My father, Neil Smith, spent his early teenage years close the Murray at Swan Hill. His later teenage years were in an ancestral house in South Melbourne, built by his grandfather (or great grandfather), who had worked in port management. His uncle, who had inherited the house, also worked in port management.

Before training as a teacher, my father worked as a numbertaker and ticket seller at Princes Pier. His boats came after a few rural-school postings. The longest (and happiest) prewar stay was at Tooradin North (1936-41), boarding in Tooradin 'a pretty little fishing village', in Stella Maris boarding house. He alternated between weekends in South Melbourne (socialising), and having Melbourne friends come to Tooradin for picnics and to go boating.

He bought a small dinghy with an outboard motor, and named it 'Felix Kasper', after the world champion iceskater, although the boat could achieve only 6 kn [11 km/h] at best. He stepped up to a larger boat (unnamed), and then to a beautifully-made double-diagonal-plank sailing dinghy with an outboard ('Jessie', the only one with a photo in the family album).

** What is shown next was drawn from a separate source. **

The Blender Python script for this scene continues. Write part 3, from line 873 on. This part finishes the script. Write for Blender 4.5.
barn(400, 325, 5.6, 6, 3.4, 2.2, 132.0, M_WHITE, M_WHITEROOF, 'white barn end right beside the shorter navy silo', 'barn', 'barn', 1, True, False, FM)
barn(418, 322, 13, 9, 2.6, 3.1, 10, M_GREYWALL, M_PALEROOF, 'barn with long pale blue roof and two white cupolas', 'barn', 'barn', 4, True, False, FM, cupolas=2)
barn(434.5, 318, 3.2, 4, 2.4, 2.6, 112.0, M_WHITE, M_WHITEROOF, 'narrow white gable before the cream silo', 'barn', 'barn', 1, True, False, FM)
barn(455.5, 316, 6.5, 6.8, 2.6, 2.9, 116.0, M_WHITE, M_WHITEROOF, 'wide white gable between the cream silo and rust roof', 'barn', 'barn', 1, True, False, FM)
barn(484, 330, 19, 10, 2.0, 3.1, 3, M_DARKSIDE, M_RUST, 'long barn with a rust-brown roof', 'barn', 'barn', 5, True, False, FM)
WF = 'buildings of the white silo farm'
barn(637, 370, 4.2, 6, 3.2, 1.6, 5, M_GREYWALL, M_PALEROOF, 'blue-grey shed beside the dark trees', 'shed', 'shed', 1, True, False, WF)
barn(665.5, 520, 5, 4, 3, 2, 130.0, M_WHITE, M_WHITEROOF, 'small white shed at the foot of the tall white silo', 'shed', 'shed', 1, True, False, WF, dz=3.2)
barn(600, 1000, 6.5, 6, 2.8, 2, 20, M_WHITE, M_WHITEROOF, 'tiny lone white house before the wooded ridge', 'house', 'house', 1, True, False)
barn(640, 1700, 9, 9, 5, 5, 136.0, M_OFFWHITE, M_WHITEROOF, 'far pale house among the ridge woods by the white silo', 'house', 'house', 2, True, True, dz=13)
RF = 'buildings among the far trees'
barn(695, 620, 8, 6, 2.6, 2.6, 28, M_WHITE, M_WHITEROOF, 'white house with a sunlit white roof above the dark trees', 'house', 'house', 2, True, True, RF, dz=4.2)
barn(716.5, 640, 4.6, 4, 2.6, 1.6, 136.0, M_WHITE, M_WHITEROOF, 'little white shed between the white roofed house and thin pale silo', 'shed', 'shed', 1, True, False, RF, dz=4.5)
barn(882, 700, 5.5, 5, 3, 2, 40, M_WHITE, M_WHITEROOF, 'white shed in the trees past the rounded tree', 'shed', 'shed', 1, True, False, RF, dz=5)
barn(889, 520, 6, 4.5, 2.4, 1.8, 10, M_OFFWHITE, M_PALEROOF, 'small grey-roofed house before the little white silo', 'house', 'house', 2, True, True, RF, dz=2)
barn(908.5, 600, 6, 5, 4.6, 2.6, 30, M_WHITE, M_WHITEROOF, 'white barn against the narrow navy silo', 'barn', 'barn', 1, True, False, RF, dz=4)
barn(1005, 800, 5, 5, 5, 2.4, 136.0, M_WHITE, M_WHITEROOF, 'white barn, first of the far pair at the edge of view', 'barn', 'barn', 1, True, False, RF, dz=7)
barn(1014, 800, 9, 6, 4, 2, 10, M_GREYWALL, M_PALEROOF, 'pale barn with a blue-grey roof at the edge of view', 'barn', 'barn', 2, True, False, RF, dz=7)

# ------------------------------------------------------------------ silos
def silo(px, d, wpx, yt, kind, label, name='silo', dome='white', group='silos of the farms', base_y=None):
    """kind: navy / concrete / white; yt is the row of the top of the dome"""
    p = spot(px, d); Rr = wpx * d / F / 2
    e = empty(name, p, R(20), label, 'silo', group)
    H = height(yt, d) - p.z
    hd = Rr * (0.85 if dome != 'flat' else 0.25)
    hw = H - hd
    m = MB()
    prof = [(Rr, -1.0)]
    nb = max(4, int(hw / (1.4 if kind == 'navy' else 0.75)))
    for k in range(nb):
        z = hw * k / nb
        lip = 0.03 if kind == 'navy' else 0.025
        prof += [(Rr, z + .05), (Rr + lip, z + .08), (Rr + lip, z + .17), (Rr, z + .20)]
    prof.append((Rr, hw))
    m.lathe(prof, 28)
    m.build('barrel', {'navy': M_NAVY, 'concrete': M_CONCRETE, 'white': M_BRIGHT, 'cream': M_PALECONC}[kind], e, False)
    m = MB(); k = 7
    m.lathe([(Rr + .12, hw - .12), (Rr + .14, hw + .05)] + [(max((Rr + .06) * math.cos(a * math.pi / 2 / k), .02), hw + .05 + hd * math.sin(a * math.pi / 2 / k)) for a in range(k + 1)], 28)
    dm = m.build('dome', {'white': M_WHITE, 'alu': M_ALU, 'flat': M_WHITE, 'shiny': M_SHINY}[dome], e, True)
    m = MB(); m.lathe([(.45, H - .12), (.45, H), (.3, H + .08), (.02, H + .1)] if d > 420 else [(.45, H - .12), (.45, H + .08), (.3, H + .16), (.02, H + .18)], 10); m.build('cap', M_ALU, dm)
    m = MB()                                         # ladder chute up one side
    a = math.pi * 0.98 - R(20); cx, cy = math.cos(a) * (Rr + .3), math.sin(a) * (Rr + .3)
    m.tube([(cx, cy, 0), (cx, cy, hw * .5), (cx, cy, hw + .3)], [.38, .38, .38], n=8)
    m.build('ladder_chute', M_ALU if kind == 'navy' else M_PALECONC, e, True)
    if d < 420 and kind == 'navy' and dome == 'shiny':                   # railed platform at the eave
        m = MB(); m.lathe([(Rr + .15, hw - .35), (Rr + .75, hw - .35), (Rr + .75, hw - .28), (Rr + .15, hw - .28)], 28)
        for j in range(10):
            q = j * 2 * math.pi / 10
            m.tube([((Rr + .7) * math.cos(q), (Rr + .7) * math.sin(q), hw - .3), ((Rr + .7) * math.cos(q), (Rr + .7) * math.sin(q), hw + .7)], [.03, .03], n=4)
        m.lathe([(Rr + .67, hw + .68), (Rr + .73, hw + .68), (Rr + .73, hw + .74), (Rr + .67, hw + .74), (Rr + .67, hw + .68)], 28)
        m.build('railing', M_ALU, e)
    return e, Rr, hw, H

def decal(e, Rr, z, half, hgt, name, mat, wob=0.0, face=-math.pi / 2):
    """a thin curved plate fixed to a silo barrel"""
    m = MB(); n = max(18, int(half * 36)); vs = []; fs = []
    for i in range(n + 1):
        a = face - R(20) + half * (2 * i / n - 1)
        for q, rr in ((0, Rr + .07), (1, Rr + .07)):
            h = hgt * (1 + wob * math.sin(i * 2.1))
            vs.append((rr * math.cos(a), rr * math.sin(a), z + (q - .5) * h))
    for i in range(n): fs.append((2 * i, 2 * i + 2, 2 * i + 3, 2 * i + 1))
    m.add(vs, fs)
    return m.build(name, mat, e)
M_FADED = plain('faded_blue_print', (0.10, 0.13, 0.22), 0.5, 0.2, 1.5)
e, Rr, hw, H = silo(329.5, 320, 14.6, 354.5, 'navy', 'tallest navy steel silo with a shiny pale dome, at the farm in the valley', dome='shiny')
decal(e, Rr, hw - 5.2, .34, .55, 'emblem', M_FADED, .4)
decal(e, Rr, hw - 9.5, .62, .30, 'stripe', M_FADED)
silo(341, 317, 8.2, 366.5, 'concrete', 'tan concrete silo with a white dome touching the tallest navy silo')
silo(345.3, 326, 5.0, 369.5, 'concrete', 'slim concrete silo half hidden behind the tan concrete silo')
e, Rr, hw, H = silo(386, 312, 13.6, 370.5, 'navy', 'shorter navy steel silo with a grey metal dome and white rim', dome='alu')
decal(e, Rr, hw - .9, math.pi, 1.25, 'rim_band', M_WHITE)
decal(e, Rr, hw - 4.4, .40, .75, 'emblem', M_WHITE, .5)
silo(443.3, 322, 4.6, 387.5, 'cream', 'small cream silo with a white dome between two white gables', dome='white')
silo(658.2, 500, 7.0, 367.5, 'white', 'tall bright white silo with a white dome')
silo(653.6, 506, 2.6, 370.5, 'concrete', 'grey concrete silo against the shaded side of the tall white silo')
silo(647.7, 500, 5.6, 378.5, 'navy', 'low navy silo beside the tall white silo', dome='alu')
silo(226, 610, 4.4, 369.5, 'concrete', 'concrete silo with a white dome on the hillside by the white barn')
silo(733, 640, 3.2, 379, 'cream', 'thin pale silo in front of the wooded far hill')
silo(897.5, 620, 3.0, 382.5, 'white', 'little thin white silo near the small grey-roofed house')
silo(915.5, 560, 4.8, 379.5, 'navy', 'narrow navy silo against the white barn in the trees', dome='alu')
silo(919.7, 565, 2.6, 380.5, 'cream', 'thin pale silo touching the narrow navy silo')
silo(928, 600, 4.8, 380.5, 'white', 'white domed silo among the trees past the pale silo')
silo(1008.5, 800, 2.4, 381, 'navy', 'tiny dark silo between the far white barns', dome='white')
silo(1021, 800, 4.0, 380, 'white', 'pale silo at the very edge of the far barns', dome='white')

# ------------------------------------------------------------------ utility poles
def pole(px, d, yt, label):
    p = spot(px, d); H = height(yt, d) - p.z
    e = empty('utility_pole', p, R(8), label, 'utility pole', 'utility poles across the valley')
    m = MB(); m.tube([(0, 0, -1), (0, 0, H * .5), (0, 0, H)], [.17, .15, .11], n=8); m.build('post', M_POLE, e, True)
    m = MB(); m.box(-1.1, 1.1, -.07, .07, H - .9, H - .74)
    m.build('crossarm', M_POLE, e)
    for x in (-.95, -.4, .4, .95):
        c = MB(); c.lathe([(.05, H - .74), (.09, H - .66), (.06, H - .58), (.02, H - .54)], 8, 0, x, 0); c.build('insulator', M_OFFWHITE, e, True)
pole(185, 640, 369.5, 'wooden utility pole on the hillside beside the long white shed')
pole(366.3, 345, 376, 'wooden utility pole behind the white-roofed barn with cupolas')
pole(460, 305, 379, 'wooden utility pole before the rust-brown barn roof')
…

Two stories became family legends: he had a young girl out one day, and the motor ran out of fuel. Although she could hardly have had aviation experience, she was scared that the boat would sink if the motor stopped. On another occasion, he had the stationmaster out fishing. The boat got stuck on the mud in the falling tide, and the evening train to or from Melbourne was stranded at Tooradin, unable to get a signal; its whistling could be heard from the water.

With the advent of WWII, the boat (and his piano) were sold in 1941.